In a continuation of the Attorney-General’s Department long war on transparency, it seems the department is now threatening companies that reveal they’ve been granted an exemption from costly, intrusive data retention plans under the department’s implementation of the government’s data retention scheme.

The implementation has been marked by a series of bungles by the department. Just today, ISPs and other communications companies affected by the regime — to commence next month at a cost of hundreds of millions of dollars — complained they are in the dark about AGD plans for the $131 million allocated to help industry meet a small part of the costs. As Crikey reported recently, AGD is already siphoning off several million dollars for its own uses.

Frighteningly, in June, AGD had yet to finalise its dataset for what companies are supposed to retain — despite having been working on that exact issue since at least 2008. That’s left companies confused, despite the looming deadline for commencement.

As Josh Taylor reported for ZDNet last year, AGD wants to keep exemptions to data retention requirements secret in the hope that criminals (and perhaps people simply concerned about relentless surveillance) might use those services. That’s despite the fact that looking at the legislation, reading Senate committee hearing transcripts and media coverage will easily identify the types of services that will be exempt from the requirements — such as offshore email services.
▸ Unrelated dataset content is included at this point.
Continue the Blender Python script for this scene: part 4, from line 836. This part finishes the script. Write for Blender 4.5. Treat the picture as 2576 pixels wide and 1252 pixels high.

Under the Telecommunications (Interception and Access) Amendment (Data Retention) Act, the AGD must keep applications — which are made to an AGD functionary labelled “the Communications Access Co-ordinator” — confidential, but no such requirements apply to applicants. According to the act, the “Communications Access Co-ordinator”, in making a decision on an exemption application, is required to take into account the interests of law enforcement and national security; the objects of the Telecommunications Act 1997 ; the service provider’s history of compliance with the data retention act; costs, and any other matters considered relevant.

However, it seems AGD is seeking to impose its own, extra-legal requirements. According to one post on the data retention discussion group board, AGD told an exemption applicant:

“we strongly recommend you keep all information relating to this decision confidential. Disclosure of any information relating to this application may change the Communications Access Co-ordinators decision.”

That is, despite having no legal basis for doing so, AGD is threatening to reverse exemption decisions if applicants misbehave by revealing an application, creating massive uncertainty for businesses that might have to undertake millions of dollars in additional investment to meet data retention requirements if a truculent co-ordinator arbitrarily strips them of their exemption.

The department did not respond to Crikey‘s efforts to confirm the exchange or establish the legal basis for the threat.

Meantime, the continuing fallout from the massive Office of Personnel Management hack in the United States illustrates the profound dangers of mass data retention. While American intelligence officials still aren’t clear on just how much data, relating to more than 21 million Americans, was taken by hackers, this week OPM admitted that 5.6 million fingerprint records had been stolen.

You can, of course, change your telephone number or your email address, or even your credit card, if their security is compromised. No such luck when it comes to fingerprints.

And if that sounds like a nebulous and implausible threat to Australians, recall that it was only the sharp eyes of Labor’s Anthony Byrne, the deputy chair of parliament’s Joint Committee on Intelligence and Security, that spotted an attempt by the then-Immigration Department to seize the power to require biometric data such as fingerprints and retina scans from everyone moving through an airport, leading to the committee removing the power from the foreign fighters bill last year. If this had gone through, the department that accidentally published the names and details of 10,000 asylum seekers, and the bungling buffoons of Australian Border Force would have been able to collect and store indefinitely biometric data, a treasure trove for hackers.